| Task to complete |
Keep only the lines from the top of the listing through the one with "eyes(headM, yawM, 1.0, man, M_IRIS)", and reproduce them unaltered.

| Stored data |

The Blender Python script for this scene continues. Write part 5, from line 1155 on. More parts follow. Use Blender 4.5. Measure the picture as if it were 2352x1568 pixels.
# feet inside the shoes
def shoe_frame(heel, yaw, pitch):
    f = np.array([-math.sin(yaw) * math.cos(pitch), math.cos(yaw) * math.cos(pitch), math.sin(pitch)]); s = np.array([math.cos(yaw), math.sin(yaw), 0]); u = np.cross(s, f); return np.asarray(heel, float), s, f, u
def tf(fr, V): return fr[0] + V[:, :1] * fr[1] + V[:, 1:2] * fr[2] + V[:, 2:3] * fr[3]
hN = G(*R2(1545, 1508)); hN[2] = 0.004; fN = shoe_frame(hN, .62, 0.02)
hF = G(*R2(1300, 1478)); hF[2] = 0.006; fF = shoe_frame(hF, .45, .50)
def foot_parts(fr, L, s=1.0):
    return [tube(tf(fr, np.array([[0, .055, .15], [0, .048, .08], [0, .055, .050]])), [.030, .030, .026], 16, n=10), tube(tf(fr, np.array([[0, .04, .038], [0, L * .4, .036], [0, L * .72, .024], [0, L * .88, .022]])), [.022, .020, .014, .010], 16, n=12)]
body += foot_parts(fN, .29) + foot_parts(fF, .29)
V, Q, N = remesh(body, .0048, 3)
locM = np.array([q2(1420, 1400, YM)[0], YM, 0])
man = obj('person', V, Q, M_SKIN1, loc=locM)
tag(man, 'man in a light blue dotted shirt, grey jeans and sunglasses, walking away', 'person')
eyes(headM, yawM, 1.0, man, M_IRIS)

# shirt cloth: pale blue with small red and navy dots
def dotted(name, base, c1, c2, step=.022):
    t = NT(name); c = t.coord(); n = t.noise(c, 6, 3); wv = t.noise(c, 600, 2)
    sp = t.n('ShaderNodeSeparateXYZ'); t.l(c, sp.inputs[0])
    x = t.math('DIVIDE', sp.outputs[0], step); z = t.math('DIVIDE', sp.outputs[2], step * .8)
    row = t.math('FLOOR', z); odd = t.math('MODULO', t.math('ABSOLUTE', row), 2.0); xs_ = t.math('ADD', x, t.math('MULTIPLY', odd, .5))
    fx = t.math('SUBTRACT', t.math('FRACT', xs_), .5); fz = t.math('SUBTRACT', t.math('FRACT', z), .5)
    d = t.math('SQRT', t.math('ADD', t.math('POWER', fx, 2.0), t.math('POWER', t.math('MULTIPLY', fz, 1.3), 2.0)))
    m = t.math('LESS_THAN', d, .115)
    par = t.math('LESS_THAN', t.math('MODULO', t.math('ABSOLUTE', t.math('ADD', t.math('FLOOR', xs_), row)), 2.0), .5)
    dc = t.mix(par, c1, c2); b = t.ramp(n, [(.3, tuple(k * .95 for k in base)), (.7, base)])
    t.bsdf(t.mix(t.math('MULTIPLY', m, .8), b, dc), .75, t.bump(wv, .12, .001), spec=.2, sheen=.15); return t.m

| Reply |
The Blender Python script for this scene continues. Write part 5, from line 1155 on. More parts follow. Use Blender 4.5. Measure the picture as if it were 2352x1568 pixels.
# feet inside the shoes
def shoe_frame(heel, yaw, pitch):
    f = np.array([-math.sin(yaw) * math.cos(pitch), math.cos(yaw) * math.cos(pitch), math.sin(pitch)]); s = np.array([math.cos(yaw), math.sin(yaw), 0]); u = np.cross(s, f); return np.asarray(heel, float), s, f, u
def tf(fr, V): return fr[0] + V[:, :1] * fr[1] + V[:, 1:2] * fr[2] + V[:, 2:3] * fr[3]
hN = G(*R2(1545, 1508)); hN[2] = 0.004; fN = shoe_frame(hN, .62, 0.02)
hF = G(*R2(1300, 1478)); hF[2] = 0.006; fF = shoe_frame(hF, .45, .50)
def foot_parts(fr, L, s=1.0):
    return [tube(tf(fr, np.array([[0, .055, .15], [0, .048, .08], [0, .055, .050]])), [.030, .030, .026], 16, n=10), tube(tf(fr, np.array([[0, .04, .038], [0, L * .4, .036], [0, L * .72, .024], [0, L * .88, .022]])), [.022, .020, .014, .010], 16, n=12)]
body += foot_parts(fN, .29) + foot_parts(fF, .29)
V, Q, N = remesh(body, .0048, 3)
locM = np.array([q2(1420, 1400, YM)[0], YM, 0])
man = obj('person', V, Q, M_SKIN1, loc=locM)
tag(man, 'man in a light blue dotted shirt, grey jeans and sunglasses, walking away', 'person')
eyes(headM, yawM, 1.0, man, M_IRIS)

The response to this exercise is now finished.